Oscillating waves and optimal smoothing effect for one-dimensional nonlinear scalar conservation laws

TL;DR

This paper investigates the optimal smoothing effects for one-dimensional nonlinear scalar conservation laws, introducing new definitions and fractional BV spaces to analyze entropy solutions and their regularity.

Contribution

It provides new definitions of nonlinear flux and introduces fractional BV spaces to characterize the regularity of solutions in one-dimensional scalar conservation laws.

Findings

Supercritical geometric optics produce smooth solutions bounded in the conjectured Sobolev space.

Constructed continuous solutions exactly in the appropriate Sobolev space.

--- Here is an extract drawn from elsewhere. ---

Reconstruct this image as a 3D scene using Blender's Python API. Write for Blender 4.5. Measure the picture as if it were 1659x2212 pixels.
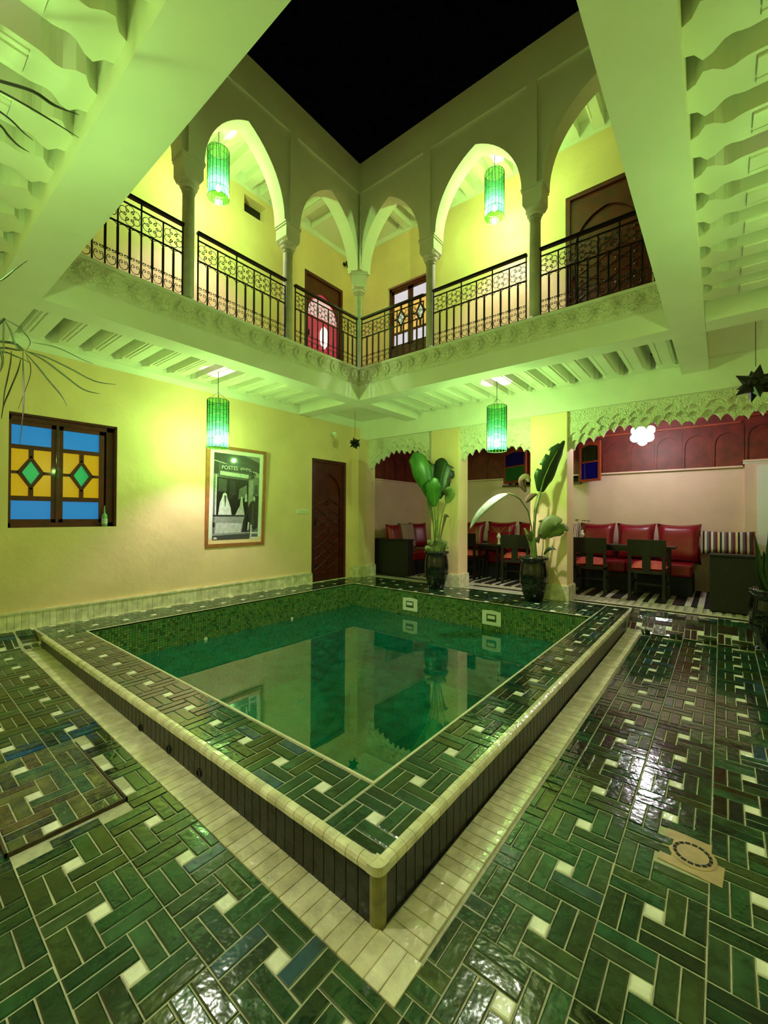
import bpy, bmesh, math, random
from mathutils import Vector, Matrix
rnd = random.Random(7)
for o in list(bpy.data.objects): bpy.data.objects.remove(o)
SC = bpy.context.scene
COL = SC.collection
PI = math.pi

# ------------------------------------------------------------------ camera
YAW, PITCH, ROLL, FPX = math.radians(38.86), math.radians(0.47), math.radians(0.27), 906.0
fw = Vector((-math.sin(YAW)*math.cos(PITCH), math.cos(YAW)*math.cos(PITCH), math.sin(PITCH)))
rt = Vector((math.cos(YAW), math.sin(YAW), 0)); up = rt.cross(fw)
rt, up = (math.cos(ROLL)*rt + math.sin(ROLL)*up), (-math.sin(ROLL)*rt + math.cos(ROLL)*up)
CAM = Vector((0, 0, 1.15))
cd = bpy.data.cameras.new('camera'); cam = bpy.data.objects.new('camera', cd); COL.objects.link(cam)
cam.matrix_world = Matrix(((rt.x, up.x, -fw.x, CAM.x), (rt.y, up.y, -fw.y, CAM.y), (rt.z, up.z, -fw.z, CAM.z), (0, 0, 0, 1)))
cd.sensor_fit = 'HORIZONTAL'; cd.sensor_width = 36; cd.lens = FPX/1659*36; cd.clip_start = .05
SC.camera = cam
# ------------------------------------------------------------------ night sky, exposure
w = bpy.data.worlds.new('night'); SC.world = w; w.use_nodes = True
w.node_tree.nodes['Background'].inputs[0].default_value = (0.0004, 0.0005, 0.0006, 1)
w.node_tree.nodes['Background'].inputs[1].default_value = 1
vs = SC.view_settings
vs.view_transform = 'Standard'; vs.look = 'None'; vs.gamma = 1; vs.use_curve_mapping = False
vs.exposure = -0.15
LANTERN_L = 2900.0      # radiance of the lantern bulbs
GLOBE_L = 55.0          # radiance of the alcove globe

# ------------------------------------------------------------------ materials
MATS = {}
def lin(c):
    f = lambda v: (v/12.92 if v <= .04045 else ((v+.055)/1.055)**2.4)
    return tuple(f(x/255) for x in c) + (1,)
def mat(name, col, rough=.6, metal=0, var=0, vscale=3, bump=0, bscale=40, col2=None, spec=.5, coat=0, objvar=0, bdist=.02, dirt=0):
    if name in MATS: return MATS[name]
    m = bpy.data.materials.new(name); m.use_nodes = True; MATS[name] = m
    nt = m.node_tree; N = nt.nodes; L = nt.links; b = N['Principled BSDF']
    c = lin(col)
    b.inputs['Base Color'].default_value = c; b.inputs['Roughness'].default_value = rough
    b.inputs['Metallic'].default_value = metal; b.inputs['Specular IOR Level'].default_value = spec
    if coat: b.inputs['Coat Weight'].default_value = coat; b.inputs['Coat Roughness'].default_value = .05
    geo = N.new('ShaderNodeNewGeometry')
    if var or col2:
        n = N.new('ShaderNodeTexNoise'); n.inputs['Scale'].default_value = vscale; n.inputs['Detail'].default_value = 6
        L.new(geo.outputs['Position'], n.inputs['Vector'])
        r = N.new('ShaderNodeValToRGB'); L.new(n.outputs[0], r.inputs[0])
        c2 = lin(col2) if col2 else tuple(x*(1-var) for x in c[:3]) + (1,)
        r.color_ramp.elements[0].position = .35; r.color_ramp.elements[1].position = .65
        r.color_ramp.elements[0].color = c2; r.color_ramp.elements[1].color = c
        L.new(r.outputs[0], b.inputs['Base Color'])
    if bump:
        n = N.new('ShaderNodeTexNoise'); n.inputs['Scale'].default_value = bscale; n.inputs['Detail'].default_value = 4
        L.new(geo.outputs['Position'], n.inputs['Vector'])
        bp = N.new('ShaderNodeBump'); bp.inputs['Strength'].default_value = bump; bp.inputs['Distance'].default_value = bdist
        L.new(n.outputs[0], bp.inputs['Height']); L.new(bp.outputs[0], b.inputs['Normal'])
    return m
def emit(name, col, s, gloss=0):
    if name in MATS: return MATS[name]
    m = bpy.data.materials.new(name); m.use_nodes = True; MATS[name] = m
    b = m.node_tree.nodes['Principled BSDF']; c = lin(col)
    b.inputs['Base Color'].default_value = tuple(x*.3 for x in c[:3]) + (1,)
    b.inputs['Emission Color'].default_value = c; b.inputs['Emission Strength'].default_value = s
    b.inputs['Roughness'].default_value = .2
    return m
WALL = mat('ochre_tadelakt', (250, 216, 166), .55, var=.13, vscale=1.6, bump=.25, bscale=7, bdist=.03)
WHITE = mat('white_plaster', (240, 238, 222), .6, var=.06, vscale=2.5, bump=.15, bscale=14, bdist=.01)
PINKW = mat('alcove_tadelakt', (240, 208, 180), .5, var=.10, vscale=2.2, bump=.12, bscale=9, bdist=.02)
WOOD = mat('dark_red_wood', (92, 16, 13), .38, var=.5, vscale=9, bump=.3, bscale=60, bdist=.004, coat=.15)
WOODP = mat('red_panel_wood', (128, 44, 28), .5, var=.4, vscale=7, bump=.2, bscale=50, bdist=.004)
WOODO = mat('orange_wood', (176, 78, 48), .4, var=.25, vscale=12)
BLACKW = mat('black_wood', (20, 16, 15), .35, var=.3, vscale=10)
IRON = mat('black_iron', (14, 12, 12), .45, metal=.3)
WICKER = mat('dark_wicker', (34, 26, 24), .55, var=.5, vscale=90, bump=.8, bscale=120, bdist=.01)
RED = mat('red_satin', (150, 8, 30), .33, var=.3, vscale=8, spec=.6)
CORAL = mat('coral_velvet', (232, 96, 78), .7, var=.15, vscale=20)
FRAME = mat('golden_frame', (176, 112, 58), .45, var=.25, vscale=14)
GLAZEB = mat('black_glaze', (22, 24, 20), .12, coat=.6, var=.5, vscale=6)
LEAF = mat('leaf_green', (70, 128, 44), .35, var=.35, vscale=9)
LEAFD = mat('leaf_dark', (34, 62, 26), .4, var=.3, vscale=9)
LEAFY = mat('leaf_dull', (120, 140, 70), .5, var=.3, vscale=12)
DRY = mat('dry_leaf', (120, 96, 66), .8, var=.3, vscale=20)
STEM = mat('stem_green', (116, 140, 62), .5, var=.3, vscale=14)
PALM = mat('palm_strip', (34, 30, 12), .6, var=.15, vscale=20)
SOIL = mat('soil', (40, 30, 22), .9, bump=.5)
METAL = mat('dark_star_metal', (34, 32, 22), .35, metal=.6)
GROUT = mat('grout', (196, 192, 158), .75, var=.25, vscale=30, bump=.3, bscale=120, bdist=.003)
EDGE = mat('cream_tile', (232, 224, 190), .3, var=.12, vscale=16, bump=.15, bscale=60, bdist=.004)
PLASTIC = mat('white_plastic', (238, 240, 226), .35)
STUCCO_BASE = None

def tile_mat(name, ramp, rough=.14, wob=.5, grunge=.5):
    """glazed tile: a colour per tile (attribute + object random), cloudy glaze, wavy surface"""
    m = bpy.data.materials.new(name); m.use_nodes = True
    nt = m.node_tree; N = nt.nodes; L = nt.links; b = N['Principled BSDF']
    at = N.new('ShaderNodeAttribute'); at.attribute_name = 'rnd'
    oi = N.new('ShaderNodeObjectInfo')
    ad = N.new('ShaderNodeMath'); ad.operation = 'ADD'; L.new(at.outputs['Fac'], ad.inputs[0]); L.new(oi.outputs['Random'], ad.inputs[1])
    fr = N.new('ShaderNodeMath'); fr.operation = 'FRACT'; L.new(ad.outputs[0], fr.inputs[0])
    cr = N.new('ShaderNodeValToRGB'); L.new(fr.outputs[0], cr.inputs[0])
    e = cr.color_ramp.elements
    for i, (p, c) in enumerate(ramp):
        el = e[i] if i < 2 else e.new(p)
        el.position = p; el.color = lin(c)
    geo = N.new('ShaderNodeNewGeometry')
    n = N.new('ShaderNodeTexNoise'); n.inputs['Scale'].default_value = 14; n.inputs['Detail'].default_value = 5
    L.new(geo.outputs['Position'], n.inputs['Vector'])
    mr = N.new('ShaderNodeMapRange'); mr.inputs[1].default_value = .3; mr.inputs[2].default_value = .7
    mr.inputs[3].default_value = 1-grunge; mr.inputs[4].default_value = 1.25
    L.new(n.outputs[0], mr.inputs[0])
    mx = N.new('ShaderNodeVectorMath'); mx.operation = 'SCALE'; L.new(cr.outputs[0], mx.inputs[0]); L.new(mr.outputs[0], mx.inputs['Scale'])
    L.new(mx.outputs[0], b.inputs['Base Color'])
    b.inputs['Roughness'].default_value = rough; b.inputs['Specular IOR Level'].default_value = .6
    b.inputs['Coat Weight'].default_value = .5; b.inputs['Coat Roughness'].default_value = .04
    n2 = N.new('ShaderNodeTexNoise'); n2.inputs['Scale'].default_value = 26; n2.inputs['Detail'].default_value = 2
    L.new(geo.outputs['Position'], n2.inputs['Vector'])
    bp = N.new('ShaderNodeBump'); bp.inputs['Strength'].default_value = wob; bp.inputs['Distance'].default_value = .012
    L.new(n2.outputs[0], bp.inputs['Height']); L.new(bp.outputs[0], b.inputs['Normal']); L.new(bp.outputs[0], b.inputs['Coat Normal'])
    return m
GREEN = tile_mat('green_glaze', [(0, (16, 40, 28)), (.18, (36, 82, 46)), (.34, (20, 58, 46)), (.48, (28, 44, 24)), (.62, (62, 78, 38)), (.74, (14, 52, 34)), (.84, (44, 92, 60)), (.96, (58, 74, 46)), (.99, (36, 78, 98))], .13, .13, .6)
GREEND = tile_mat('dark_green_glaze', [(0, (16, 30, 24)), (.3, (34, 62, 36)), (.6, (24, 44, 30)), (.85, (52, 66, 32)), (1, (30, 56, 44))])
WTILE = tile_mat('white_glaze', [(0, (232, 228, 204)), (1, (244, 240, 220))], .25, .25, .12)
DTILE = tile_mat('curb_side_glaze', [(0, (22, 22, 15)), (.5, (40, 40, 28)), (1, (30, 33, 23))], .3, .2, .4)
b_ = DTILE.node_tree.nodes['Principled BSDF']; b_.inputs['Coat Weight'].default_value = .1; b_.inputs['Specular IOR Level'].default_value = .3
CREAMT = tile_mat('cream_brick', [(0, (222, 212, 170)), (1, (240, 232, 196))], .24, .35, .2)
OLIVET = tile_mat('manhole_glaze', [(0, (70, 84, 44)), (.3, (110, 110, 62)), (.6, (60, 96, 66)), (.8, (98, 84, 50)), (1, (50, 60, 40))])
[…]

Demonstrated the relevance of fractional BV spaces for analyzing solution regularity.

Abstract

Lions, Perthame, Tadmor conjectured in 1994 an optimal smoothing effect for entropy solutions of nonlinear scalar conservations laws . In this short paper we will restrict our attention to the simpler one-dimensional case. First, supercritical geometric optics lead to sequences of $C^\infty$ solutions uniformly bounded in the Sobolev space conjectured. Second we give continuous solutions which belong exactly to the suitable Sobolev space. In order to do so we give two new definitions of nonlinear flux and we introduce fractional $BV$ spaces.